Currently, one idea is for OPEC+ to implement production cuts for at least three months from May to July, while other reports point to an OPEC cut of 10m b/d a day until the end of the year. However, both producers have signalled that the massive cut touted by President Trump should involve the US as well.
In reality, the issue may be too big for the Saudis and Russians to solve alone. Even if they cut 10m b/d a day, which equates to roughly 10% of global demand before the crisis, the market would still be oversupplied, resulting in prices turning lower once more.
The current low-price environment is too low for US producers and this is highlighted by President Trump’s concern as well as the huge slowdown in drilling activity seen over the past few weeks. The big question is if Russia especially, will accept a cut like this from the US which will inevitably feed through into the market only gradually, in place of an authorised cut.
With the prospect of mass job lay-offs and production shut-ins, once again President Trump’s next moves will be crucial. He has hinted that he may impose tariffs on oil imports and that military aid to Saudi Arabia could be on the line, which begs the question as to whether he is employing his usual combative tactics in negotiations to achieve some kind of ‘win’.
Saudi Arabia, as holder of the rotating presidency of the G20, has also convened a meeting with those countries for Friday. It is hoped the large oil producers in this group – including the US, Canada, Norway and Brazil – might assist in tackling the supply glut that is at least 25m b/d. Of course, many G20 members don’t produce much oil or are more reliant on imports and have little incentive for price rises as recession looms.
One possible avenue of stabilising the market would be for those consumers without their own domestic production to consider buying surplus oil to fill strategic stocks, which India and China have announced they will start doing in the near future.

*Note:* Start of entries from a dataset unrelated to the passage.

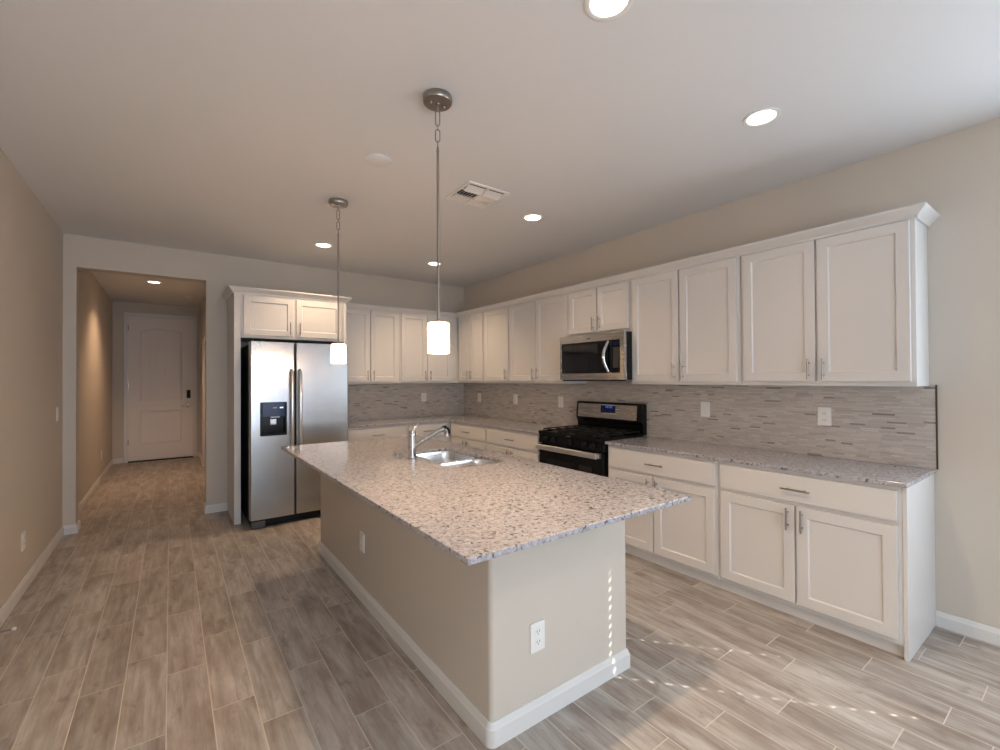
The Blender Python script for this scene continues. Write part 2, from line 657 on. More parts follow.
# ================================================================== FRONT DOOR (hall end)
d1 = struct_root('door_1', (0, YHALL, 0))
DX0, DX1, DZ = -.60, .335, 2.55
bm = B(DX0 - .06, DX0, -.03, 0, 0, DZ + .065)
box(bm, DX1, DX1 + .055, -.03, 0, 0, DZ + .065)
box(bm, DX0, DX1, -.03, 0, DZ, DZ + .065)
obj('door_frame', bm, M_TRIM, d1, bevel=.006)
obj('threshold', B(DX0, DX1, -.05, -.001, 0.0, .022), M_SLOT, d1)


def panel_poly(x0, x1, z0, z1, arch):
    pts = [(x0, z0), (x1, z0)]
    for k in range(13):
        f = k / 12
        pts.append((x1 + (x0 - x1) * f, z1 - arch + arch * math.sin(PI * f)))
    return pts


leaf = obj('door_leaf', B(DX0 + .003, DX1 - .003, -.02, -.002, .024, DZ - .003), M_DOORP, d1)
for z0, z1, arch in ((1.07, 2.35, .05), (.32, .88, 0.0)):
    po = panel_poly(-.43, .155, z0, z1, arch)
    bm = bmesh.new()
    tube(bm, [(a, -.022, b) for a, b in po], .012, 8, closed=True)
    obj('panel_molding', bm, M_DOORP, leaf)
    bm = bmesh.new()
    for q in range(5):
        a0 = -.40 + q * .1055
        box(bm, a0, a0 + .101, -.028, -.0195, z0 + .035, z1 - arch - .02)
    obj('panel_board', bm, M_DOORP, leaf, bevel=.002)
for z in (.3, 1.3, 2.3):
    obj('hinge', B(DX0 - .006, DX0 + .008, -.034, -.02, z, z + .1), M_NICKEL, d1)
obj('keypad_lock', B(.235, .295, -.05, -.02, 1.10, 1.25), M_BLACKM, d1, bevel=.006)
bm = bmesh.new()
lathe(bm, [(0, 0), (.034, 0), (.034, .012), (.012, .016), (.012, .04), (.0, .04)], 20)
bmesh.ops.rotate(bm, verts=bm.verts, cent=(0, 0, 0), matrix=Matrix.Rotation(PI / 2, 3, 'X'))
bmesh.ops.translate(bm, verts=bm.verts, vec=(.26, -.02, .965))
tube(bm, [(.265, -.06, .965), (.20, -.063, .965), (.15, -.058, .96)], [.011, .010, .008], 10)
obj('door_lever', bm, M_CHROME, d1, smooth=True)


# ================================================================== CABINETS
def pull(parent, x, z, yf, L=.13, vertical=True):
    """bar pull: bar and two posts, standing off a face at y=yf (towards -y)."""
    bm = bmesh.new()
    h = L / 2
    y = yf - .030
    if vertical:
        tube(bm, [(x, y, z - h), (x, y, z + h)], .0055, 10)
        for s in (-1, 1):
            tube(bm, [(x, yf + .001, z + s * h * .58), (x, y, z + s * h * .58)], .0045, 8)
    else:
        tube(bm, [(x - h, y, z), (x + h, y, z)], .0055, 10)
        for s in (-1, 1):
            tube(bm, [(x + s * h * .58, yf + .001, z), (x + s * h * .58, y, z)], .0045, 8)
    return obj('handle', bm, M_NICKEL, parent, smooth=True)


def local(p, rz):
    return p


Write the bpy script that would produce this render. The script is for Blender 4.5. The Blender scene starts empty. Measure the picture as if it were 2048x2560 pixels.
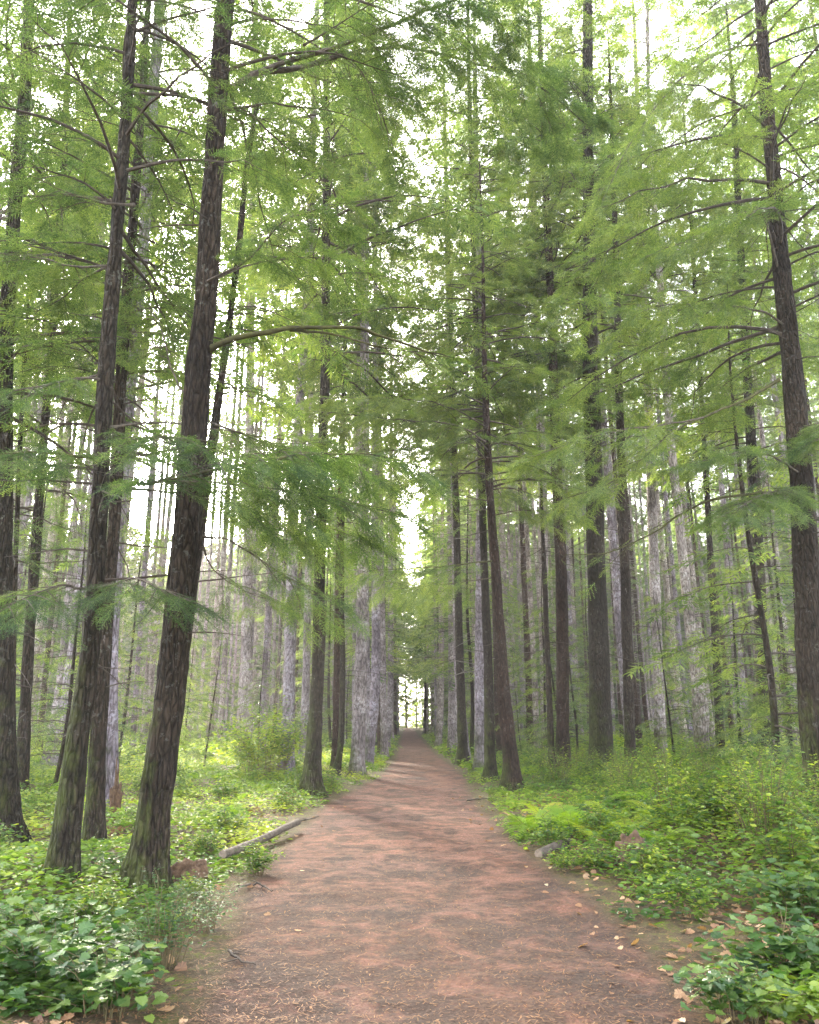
import bpy, math, random
import numpy as np
from mathutils import Vector, Matrix
R = math.radians
sc = bpy.context.scene
col = sc.collection

# ------------------------------------------------------------------ camera, sky, sun, exposure
PITCH, CAM_H, F_PX = R(15.0), 1.6, 2000.0
cam_d = bpy.data.cameras.new('camera'); cam = bpy.data.objects.new('camera', cam_d); col.objects.link(cam)
cam.location = (0, 0, CAM_H); cam.rotation_euler = (R(90) + PITCH, 0, 0)
cam_d.sensor_fit = 'VERTICAL'; cam_d.sensor_height = 36.0; cam_d.lens = F_PX / 2560 * 36.0
cam_d.clip_start = 0.05; cam_d.clip_end = 2000
sc.camera = cam

SUN_EL, SUN_AZ = R(27), R(-18)          # azimuth from +Y, positive towards +X
w = bpy.data.worlds.new('World'); sc.world = w; w.use_nodes = True
wn = w.node_tree; sky = wn.nodes.new('ShaderNodeTexSky'); sky.sky_type = 'NISHITA'
sky.sun_disc = False; sky.sun_elevation = SUN_EL; sky.sun_rotation = SUN_AZ
sky.air_density = 1.0; sky.dust_density = 4.0; sky.ozone_density = 1.0
bg = wn.nodes['Background']; bg.inputs['Strength'].default_value = 0.15
hs_ = wn.nodes.new('ShaderNodeHueSaturation'); hs_.inputs['Saturation'].default_value = .35   # thin high cloud
wn.links.new(sky.outputs[0], hs_.inputs['Color']); wn.links.new(hs_.outputs[0], bg.inputs[0])
sun_d = bpy.data.lights.new('sun', 'SUN'); sun_d.energy = 5.0; sun_d.angle = R(5); sun_d.color = (1, .90, .74)
sun = bpy.data.objects.new('sun', sun_d); col.objects.link(sun)
sd = Vector((math.sin(SUN_AZ) * math.cos(SUN_EL), math.cos(SUN_AZ) * math.cos(SUN_EL), math.sin(SUN_EL)))
sun.rotation_euler = sd.to_track_quat('Z', 'Y').to_euler(); sun.location = (-20, 40, 60)
sc.view_settings.view_transform = 'Standard'; sc.view_settings.look = 'None'
sc.view_settings.exposure = 4.2; sc.view_settings.gamma = 1.0
cy = sc.cycles
cy.max_bounces = 6; cy.diffuse_bounces = 3; cy.glossy_bounces = 2; cy.transmission_bounces = 4
cy.volume_bounces = 0; cy.transparent_max_bounces = 4; cy.caustics_reflective = False; cy.caustics_refractive = False
cy.use_adaptive_sampling = True; cy.adaptive_threshold = 0.01
cy.use_denoising = True; cy.denoising_prefilter = 'NONE'; cy.sample_clamp_indirect = 6.0

# ------------------------------------------------------------------ pixel <-> world (v = pixel of a 1725-wide view of the photo)
VS = 2048 / 1725
cp, sp = math.cos(PITCH), math.sin(PITCH)
def ray(vx, vy):
    dx = (vx * VS - 1024) / F_PX; dy = -(vy * VS - 1280) / F_PX
    return np.array([dx, cp - dy * sp, sp + dy * cp])
def at(vx, vy, Y):
    d = ray(vx, vy); return np.array([0, 0, CAM_H]) + d * (Y / d[1])
def gnd(vx, vy):
    d = ray(vx, vy); return np.array([0, 0, CAM_H]) + d * (-CAM_H / d[2])
def vw(wv, Y):                           # width in v pixels -> metres at depth Y
    return wv * VS / F_PX * Y * .97

# ------------------------------------------------------------------ numpy helpers
def h3(i, j, k, s):
    n = (i * 374761393 + j * 668265263 + k * 2147483647 + s * 1274126177) & 0xFFFFFFFF
    n = ((n ^ (n >> 13)) * 1274126177) & 0xFFFFFFFF
    n = (n ^ (n >> 16)) & 0xFFFF
    return n / 32767.5 - 1.0
def noise(p, s=0):
    p = np.asarray(p, float); f = np.floor(p); i = f.astype(np.int64); u = p - f; u = u * u * (3 - 2 * u)
    r = 0
    for a in (0, 1):
        for b in (0, 1):
            for c in (0, 1):
                wgt = (u[..., 0] if a else 1 - u[..., 0]) * (u[..., 1] if b else 1 - u[..., 1]) * (u[..., 2] if c else 1 - u[..., 2])
                r = r + wgt * h3(i[..., 0] + a, i[..., 1] + b, i[..., 2] + c, s)
    return r
def fbm(p, s=0, o=3):
    r, a = 0, 1.0
    for q in range(o):
        r = r + a * noise(p * 2 ** q, s + q); a *= .5
    return r
def nrm(v):
    return v / np.maximum(np.linalg.norm(v, axis=-1, keepdims=True), 1e-9)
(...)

Oil markets are clearly questioning whether OPEC+ cuts of 10m b/d will be sufficient to offset the demand collapse which is currently estimated to be in excess of 20m b/d by some forecasters. The May-June WTI spread is trading at a massive $5 discount, highlighting the pressure on the front end of the curve and stress on current physical storage capacity. All the pressure is on the major players to formulate a swift response to stop the industry becoming overwhelmed by supply and prices falling further to cause production shut-ins.